El Toreo y la México. La fama del público capitalino nace en la vieja plaza El Toreo, donde alcanza su madurez en la Época de Oro y más tarde en la actual Plaza México, hoy convertida en agujero negro y símbolo de la decadencia de una afición y un país entero. Se dice que fue Rodolfo Gaona quien, con su estilo señorial, moldeó la sensibilidad de la gran afición capitalina, cuya gusto por la fiesta se nutría en los buenos tiempos con casi medio centenar de espectáculos anuales, más de los que se daban por entonces en Madrid o Sevilla, que durante casi dos siglos solamente tuvo sus corridas de feria. Lo cierto es que, aun descontando la benigna influencia del Indio Grande durante las primeras décadas del siglo XX, por ese público se expresaba la sensibilidad de la cultura mexicana auténtica, representada por los inmensos artistas desde los años en que se llenaba El Toreo de la Condesa hasta la despedida de Manolo Martínez, ya en la actual cazuela de Insurgentes. Aquel público, diríase que educado por los Armilla, Garza, Solórzano, Balderas, Silverio, Arruza, El Soldado, Procuna, y más tarde por El Calesero, Dos Santos, Capetillo, Córdoba, Silveti, El Ranchero, Huerta, Martínez, Rivera o Ramos, entre muchos otros, fue el mismo que obligó a dar lo mejor de sí a Belmonte, Mejías, Manolete, Cagancho, Pepe Luis, Camino, El Viti o Capea, reprobó sin miramientos las falsificaciones de Litri, Chamaco o Palomo, y mantuvo a raya a Ortega, Dominguín, Ordóñez y El Cordobés, obligándolos a prodigarse para no tener que abandonar México con el rabo entre las piernas.
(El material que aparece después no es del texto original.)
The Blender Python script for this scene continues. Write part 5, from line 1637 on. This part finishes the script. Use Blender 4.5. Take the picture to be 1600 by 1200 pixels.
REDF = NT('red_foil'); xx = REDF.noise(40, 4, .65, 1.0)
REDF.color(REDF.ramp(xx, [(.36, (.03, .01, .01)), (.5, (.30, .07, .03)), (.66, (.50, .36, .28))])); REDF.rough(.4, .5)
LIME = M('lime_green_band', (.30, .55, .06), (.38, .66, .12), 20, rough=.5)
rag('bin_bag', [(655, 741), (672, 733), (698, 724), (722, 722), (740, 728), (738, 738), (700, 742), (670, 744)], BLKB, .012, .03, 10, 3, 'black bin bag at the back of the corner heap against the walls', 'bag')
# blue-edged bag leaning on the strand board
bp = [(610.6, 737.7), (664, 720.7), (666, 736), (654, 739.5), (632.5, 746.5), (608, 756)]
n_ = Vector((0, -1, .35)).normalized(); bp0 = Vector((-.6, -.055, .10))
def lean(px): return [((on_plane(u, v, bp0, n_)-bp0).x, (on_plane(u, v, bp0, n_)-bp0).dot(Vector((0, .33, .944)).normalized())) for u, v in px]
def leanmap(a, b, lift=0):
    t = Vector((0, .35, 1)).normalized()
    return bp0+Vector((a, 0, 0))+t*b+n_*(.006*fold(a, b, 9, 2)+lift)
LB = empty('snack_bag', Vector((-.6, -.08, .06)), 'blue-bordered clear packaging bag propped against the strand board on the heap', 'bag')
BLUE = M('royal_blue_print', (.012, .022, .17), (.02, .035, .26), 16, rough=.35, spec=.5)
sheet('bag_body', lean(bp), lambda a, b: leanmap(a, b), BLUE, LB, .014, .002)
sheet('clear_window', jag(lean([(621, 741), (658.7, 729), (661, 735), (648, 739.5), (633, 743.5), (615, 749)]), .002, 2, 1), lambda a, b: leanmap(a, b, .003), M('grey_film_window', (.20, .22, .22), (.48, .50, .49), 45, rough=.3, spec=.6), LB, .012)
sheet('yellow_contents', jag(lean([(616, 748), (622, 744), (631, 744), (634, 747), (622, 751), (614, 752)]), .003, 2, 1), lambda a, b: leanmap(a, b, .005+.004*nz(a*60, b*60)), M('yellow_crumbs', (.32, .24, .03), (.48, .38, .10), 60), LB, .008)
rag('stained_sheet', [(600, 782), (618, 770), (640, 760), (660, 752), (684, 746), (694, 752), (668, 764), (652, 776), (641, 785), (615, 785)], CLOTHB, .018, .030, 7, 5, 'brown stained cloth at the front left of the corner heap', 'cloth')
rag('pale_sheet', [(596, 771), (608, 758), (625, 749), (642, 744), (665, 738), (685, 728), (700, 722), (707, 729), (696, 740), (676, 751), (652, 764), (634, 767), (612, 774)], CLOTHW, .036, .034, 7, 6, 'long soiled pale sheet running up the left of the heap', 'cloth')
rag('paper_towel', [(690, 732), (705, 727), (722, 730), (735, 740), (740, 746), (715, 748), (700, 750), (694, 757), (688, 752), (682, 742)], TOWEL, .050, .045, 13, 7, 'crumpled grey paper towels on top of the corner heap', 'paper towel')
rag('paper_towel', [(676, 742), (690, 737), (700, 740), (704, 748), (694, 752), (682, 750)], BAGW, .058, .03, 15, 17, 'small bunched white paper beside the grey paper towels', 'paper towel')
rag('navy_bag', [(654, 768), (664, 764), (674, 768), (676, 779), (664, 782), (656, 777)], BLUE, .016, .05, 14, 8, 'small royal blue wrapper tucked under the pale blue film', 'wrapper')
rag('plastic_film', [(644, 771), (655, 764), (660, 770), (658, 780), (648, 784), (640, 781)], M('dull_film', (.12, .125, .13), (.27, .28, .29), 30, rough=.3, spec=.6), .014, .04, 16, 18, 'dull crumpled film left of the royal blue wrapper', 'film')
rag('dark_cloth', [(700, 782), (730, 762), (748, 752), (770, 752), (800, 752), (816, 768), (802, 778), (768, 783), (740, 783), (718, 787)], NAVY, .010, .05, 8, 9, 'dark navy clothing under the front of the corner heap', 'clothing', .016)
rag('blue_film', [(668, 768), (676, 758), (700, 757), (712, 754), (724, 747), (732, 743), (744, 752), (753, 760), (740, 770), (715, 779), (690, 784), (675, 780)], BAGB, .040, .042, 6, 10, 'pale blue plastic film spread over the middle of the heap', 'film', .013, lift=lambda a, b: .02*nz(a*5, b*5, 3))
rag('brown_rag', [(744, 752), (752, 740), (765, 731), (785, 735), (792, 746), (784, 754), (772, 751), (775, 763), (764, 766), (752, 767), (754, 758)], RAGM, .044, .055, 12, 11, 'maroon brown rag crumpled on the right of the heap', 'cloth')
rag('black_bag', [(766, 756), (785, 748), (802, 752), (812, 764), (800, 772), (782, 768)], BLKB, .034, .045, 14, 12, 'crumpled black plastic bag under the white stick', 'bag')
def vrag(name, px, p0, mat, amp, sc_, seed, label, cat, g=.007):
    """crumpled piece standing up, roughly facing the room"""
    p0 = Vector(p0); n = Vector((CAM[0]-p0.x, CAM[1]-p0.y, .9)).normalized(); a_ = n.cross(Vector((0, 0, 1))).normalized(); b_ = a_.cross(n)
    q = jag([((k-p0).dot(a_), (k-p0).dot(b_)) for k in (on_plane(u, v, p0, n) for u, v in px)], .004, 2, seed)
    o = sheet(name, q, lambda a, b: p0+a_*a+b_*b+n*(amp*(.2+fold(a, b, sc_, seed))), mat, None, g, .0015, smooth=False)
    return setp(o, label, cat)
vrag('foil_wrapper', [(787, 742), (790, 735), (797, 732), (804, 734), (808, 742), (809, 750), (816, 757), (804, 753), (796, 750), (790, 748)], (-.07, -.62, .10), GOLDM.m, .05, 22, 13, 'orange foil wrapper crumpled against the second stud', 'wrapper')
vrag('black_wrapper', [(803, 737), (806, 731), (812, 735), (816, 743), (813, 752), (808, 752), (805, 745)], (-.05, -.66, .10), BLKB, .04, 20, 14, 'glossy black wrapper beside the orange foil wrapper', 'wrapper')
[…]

Además de su reconocida sensibilidad para catar el arte, algo que lo distinguió de cualquier otra afición del mundo, ese público nuestro tuvo siempre una capacidad singular para impartir justicia a partir de detalles inmediatos y faenas muy concretas, no del historial o las simpatías o antipatías despertadas por tal o cual torero, en demostración feliz de paladar fino y sapiencia verdadera. Y si en general fue más torerista que torista, esta circunstancia no impidió que fuese certero al censurar falsificaciones, y absolutamente entregado con el torero capaz de crear obra perdurable en función del animal que tenía delante, en demostraciones que en su momento fueron únicas en el mundo de cómo apreciar el toreo con exacta calibración y medida.

Otras plazas. Cuando el auge de la fiesta se hizo nacional, hubo plazas de temporada que unían capacidad de convocatoria a públicos muy competentes. Guadalajara y Monterrey fueron las principales, pero incluso en cosos de la frontera norte –Tijuana o Juárez–, triunfar tenía importancia porque aunque la asistencia de norteamericanos fuera masiva, el paso de los años y las veinte corridas de cada temporada llegaron a formar aficiones tan entusiastas como exigentes, según demuestra el crecido número de percances graves que habitualmente se producían allí. En cambio, las plazas de feria siempre fueron más amables para todos, ya se tratase de Aguascalientes, León o Tlaxcala, por citar solamente las de mayor jerarquía.